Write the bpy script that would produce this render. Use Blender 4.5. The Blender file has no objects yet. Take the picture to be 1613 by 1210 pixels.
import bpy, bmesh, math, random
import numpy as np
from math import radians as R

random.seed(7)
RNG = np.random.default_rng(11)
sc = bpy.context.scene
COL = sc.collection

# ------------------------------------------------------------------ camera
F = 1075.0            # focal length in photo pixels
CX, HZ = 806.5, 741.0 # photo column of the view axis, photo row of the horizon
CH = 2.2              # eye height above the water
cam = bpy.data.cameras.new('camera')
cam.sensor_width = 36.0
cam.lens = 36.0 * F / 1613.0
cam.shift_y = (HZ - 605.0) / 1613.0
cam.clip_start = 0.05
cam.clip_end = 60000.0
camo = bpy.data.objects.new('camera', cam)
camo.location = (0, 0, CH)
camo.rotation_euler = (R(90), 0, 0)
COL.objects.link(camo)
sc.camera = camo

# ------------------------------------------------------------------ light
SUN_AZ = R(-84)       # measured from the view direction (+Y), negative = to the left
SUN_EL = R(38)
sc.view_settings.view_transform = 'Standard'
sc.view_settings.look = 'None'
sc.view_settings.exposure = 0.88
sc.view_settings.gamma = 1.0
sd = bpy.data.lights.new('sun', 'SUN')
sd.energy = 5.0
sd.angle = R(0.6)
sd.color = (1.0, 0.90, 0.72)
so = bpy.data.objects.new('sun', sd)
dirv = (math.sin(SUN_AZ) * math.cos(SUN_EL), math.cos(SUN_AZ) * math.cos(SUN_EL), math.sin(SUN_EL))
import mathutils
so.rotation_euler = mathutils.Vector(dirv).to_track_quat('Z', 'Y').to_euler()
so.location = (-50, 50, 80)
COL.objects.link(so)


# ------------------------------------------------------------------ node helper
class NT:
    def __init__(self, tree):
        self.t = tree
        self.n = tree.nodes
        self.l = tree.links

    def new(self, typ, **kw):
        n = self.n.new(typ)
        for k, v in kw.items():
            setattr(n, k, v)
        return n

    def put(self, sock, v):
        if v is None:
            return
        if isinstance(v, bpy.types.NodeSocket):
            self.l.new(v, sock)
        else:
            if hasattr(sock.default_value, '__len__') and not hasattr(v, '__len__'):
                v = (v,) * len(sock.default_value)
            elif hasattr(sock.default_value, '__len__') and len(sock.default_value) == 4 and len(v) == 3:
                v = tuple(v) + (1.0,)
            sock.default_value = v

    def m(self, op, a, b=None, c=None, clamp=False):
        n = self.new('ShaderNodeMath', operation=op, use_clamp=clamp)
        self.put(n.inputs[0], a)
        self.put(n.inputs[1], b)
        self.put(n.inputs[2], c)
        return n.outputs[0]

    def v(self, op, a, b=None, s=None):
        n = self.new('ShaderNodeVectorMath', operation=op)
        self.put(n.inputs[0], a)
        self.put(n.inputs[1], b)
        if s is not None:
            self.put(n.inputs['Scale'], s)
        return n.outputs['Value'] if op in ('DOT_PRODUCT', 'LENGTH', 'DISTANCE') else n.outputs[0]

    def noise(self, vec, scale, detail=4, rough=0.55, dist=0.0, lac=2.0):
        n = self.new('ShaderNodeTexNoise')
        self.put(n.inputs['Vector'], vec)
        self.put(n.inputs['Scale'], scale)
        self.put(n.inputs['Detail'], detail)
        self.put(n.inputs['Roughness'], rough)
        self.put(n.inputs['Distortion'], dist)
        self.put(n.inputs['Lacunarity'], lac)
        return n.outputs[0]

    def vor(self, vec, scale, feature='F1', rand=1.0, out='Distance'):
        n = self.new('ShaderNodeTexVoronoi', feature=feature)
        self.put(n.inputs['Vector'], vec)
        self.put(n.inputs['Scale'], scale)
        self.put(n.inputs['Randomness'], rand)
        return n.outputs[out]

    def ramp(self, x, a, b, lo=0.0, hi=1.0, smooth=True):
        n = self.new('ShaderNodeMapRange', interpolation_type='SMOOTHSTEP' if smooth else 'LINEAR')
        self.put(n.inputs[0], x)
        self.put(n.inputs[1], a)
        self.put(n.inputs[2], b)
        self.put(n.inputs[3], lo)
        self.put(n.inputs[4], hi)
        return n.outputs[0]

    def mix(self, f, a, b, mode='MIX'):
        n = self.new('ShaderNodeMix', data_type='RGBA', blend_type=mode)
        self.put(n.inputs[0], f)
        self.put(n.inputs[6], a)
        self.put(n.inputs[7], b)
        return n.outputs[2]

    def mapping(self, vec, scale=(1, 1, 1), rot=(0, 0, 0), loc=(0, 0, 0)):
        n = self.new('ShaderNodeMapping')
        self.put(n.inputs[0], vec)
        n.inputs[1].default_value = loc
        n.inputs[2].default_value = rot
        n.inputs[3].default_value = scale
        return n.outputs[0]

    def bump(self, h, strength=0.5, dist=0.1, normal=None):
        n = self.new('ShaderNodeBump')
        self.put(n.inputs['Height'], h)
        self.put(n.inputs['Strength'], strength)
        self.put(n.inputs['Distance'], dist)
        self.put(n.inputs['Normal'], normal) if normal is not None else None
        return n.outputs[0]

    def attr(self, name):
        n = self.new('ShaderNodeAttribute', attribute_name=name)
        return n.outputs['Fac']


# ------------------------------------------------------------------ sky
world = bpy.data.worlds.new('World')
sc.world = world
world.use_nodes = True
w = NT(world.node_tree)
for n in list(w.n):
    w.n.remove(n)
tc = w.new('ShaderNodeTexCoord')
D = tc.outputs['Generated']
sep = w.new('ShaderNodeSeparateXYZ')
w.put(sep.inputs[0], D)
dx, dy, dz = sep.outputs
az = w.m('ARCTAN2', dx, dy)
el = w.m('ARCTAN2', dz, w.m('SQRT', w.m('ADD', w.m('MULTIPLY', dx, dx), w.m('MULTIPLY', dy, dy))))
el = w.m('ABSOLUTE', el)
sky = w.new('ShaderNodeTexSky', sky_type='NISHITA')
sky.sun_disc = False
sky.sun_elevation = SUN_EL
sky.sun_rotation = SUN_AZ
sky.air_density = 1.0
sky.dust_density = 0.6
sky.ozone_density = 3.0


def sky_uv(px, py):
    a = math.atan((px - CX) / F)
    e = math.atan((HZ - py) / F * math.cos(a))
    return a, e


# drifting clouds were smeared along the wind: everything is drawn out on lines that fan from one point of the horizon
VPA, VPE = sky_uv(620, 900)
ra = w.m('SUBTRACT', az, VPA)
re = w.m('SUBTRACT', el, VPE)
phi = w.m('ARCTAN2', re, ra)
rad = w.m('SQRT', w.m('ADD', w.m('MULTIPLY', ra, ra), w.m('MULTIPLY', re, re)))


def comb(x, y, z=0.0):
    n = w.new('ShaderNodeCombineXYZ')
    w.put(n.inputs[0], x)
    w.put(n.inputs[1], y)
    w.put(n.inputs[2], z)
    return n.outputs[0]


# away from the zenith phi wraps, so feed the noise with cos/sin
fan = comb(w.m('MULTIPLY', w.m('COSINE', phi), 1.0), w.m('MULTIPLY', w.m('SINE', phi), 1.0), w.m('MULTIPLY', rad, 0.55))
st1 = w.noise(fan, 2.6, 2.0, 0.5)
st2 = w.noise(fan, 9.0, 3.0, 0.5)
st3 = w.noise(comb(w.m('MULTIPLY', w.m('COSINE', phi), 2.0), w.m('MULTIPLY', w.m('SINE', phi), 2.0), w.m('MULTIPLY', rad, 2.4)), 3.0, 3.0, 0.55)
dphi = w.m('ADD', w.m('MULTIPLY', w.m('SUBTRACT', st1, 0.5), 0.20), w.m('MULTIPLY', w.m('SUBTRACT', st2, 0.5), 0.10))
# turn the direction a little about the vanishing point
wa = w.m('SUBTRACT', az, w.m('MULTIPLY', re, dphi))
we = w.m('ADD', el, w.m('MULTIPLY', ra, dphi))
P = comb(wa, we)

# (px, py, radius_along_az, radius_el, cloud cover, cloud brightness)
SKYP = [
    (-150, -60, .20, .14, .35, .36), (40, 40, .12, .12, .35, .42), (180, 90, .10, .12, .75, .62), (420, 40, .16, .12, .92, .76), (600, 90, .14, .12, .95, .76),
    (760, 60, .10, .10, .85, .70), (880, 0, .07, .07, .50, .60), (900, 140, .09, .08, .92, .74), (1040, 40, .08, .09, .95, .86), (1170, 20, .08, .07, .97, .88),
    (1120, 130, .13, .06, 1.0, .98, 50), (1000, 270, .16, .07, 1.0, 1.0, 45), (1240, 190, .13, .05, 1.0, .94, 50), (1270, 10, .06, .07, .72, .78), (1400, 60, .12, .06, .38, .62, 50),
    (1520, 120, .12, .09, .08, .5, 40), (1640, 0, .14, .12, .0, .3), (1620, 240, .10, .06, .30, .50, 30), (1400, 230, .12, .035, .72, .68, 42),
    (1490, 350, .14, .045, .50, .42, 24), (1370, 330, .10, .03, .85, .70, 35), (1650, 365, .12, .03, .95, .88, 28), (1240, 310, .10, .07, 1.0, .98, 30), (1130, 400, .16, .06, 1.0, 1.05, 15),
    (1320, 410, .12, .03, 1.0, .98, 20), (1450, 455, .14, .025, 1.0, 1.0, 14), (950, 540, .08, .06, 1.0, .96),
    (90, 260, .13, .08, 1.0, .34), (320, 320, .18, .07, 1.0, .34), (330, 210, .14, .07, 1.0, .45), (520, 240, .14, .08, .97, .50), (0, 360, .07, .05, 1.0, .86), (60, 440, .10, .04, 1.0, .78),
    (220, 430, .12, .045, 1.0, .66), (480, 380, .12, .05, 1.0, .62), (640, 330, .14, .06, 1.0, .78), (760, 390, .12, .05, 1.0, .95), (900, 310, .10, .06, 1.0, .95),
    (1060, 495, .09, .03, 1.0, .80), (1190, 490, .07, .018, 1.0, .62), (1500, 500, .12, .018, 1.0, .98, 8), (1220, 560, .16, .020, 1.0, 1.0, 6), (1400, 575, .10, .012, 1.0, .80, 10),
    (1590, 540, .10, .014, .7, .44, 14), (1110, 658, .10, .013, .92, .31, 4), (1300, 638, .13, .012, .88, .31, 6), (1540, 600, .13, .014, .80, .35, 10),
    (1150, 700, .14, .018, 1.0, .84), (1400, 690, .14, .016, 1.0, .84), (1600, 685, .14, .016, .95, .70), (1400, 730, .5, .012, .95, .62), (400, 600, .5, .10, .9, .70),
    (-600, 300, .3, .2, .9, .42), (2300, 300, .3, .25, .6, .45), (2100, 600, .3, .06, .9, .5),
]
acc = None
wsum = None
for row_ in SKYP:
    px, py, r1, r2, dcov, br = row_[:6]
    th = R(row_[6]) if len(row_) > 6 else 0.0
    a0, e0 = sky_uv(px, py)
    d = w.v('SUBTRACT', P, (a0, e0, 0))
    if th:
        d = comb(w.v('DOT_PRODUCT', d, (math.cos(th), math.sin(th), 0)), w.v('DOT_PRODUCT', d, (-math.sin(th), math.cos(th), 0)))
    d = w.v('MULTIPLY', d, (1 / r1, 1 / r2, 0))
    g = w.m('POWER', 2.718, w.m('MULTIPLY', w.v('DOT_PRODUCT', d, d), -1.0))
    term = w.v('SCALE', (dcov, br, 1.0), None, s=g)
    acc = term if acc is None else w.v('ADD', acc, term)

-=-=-

The required output is the exact run of lines from the beginning of the listing above to the line that contains "COL = sc.collection", inclusive of both.

## Output for this exercise
Write the bpy script that would produce this render. Use Blender 4.5. The Blender file has no objects yet. Take the picture to be 1613 by 1210 pixels.
import bpy, bmesh, math, random
import numpy as np
from math import radians as R

random.seed(7)
RNG = np.random.default_rng(11)
sc = bpy.context.scene
COL = sc.collection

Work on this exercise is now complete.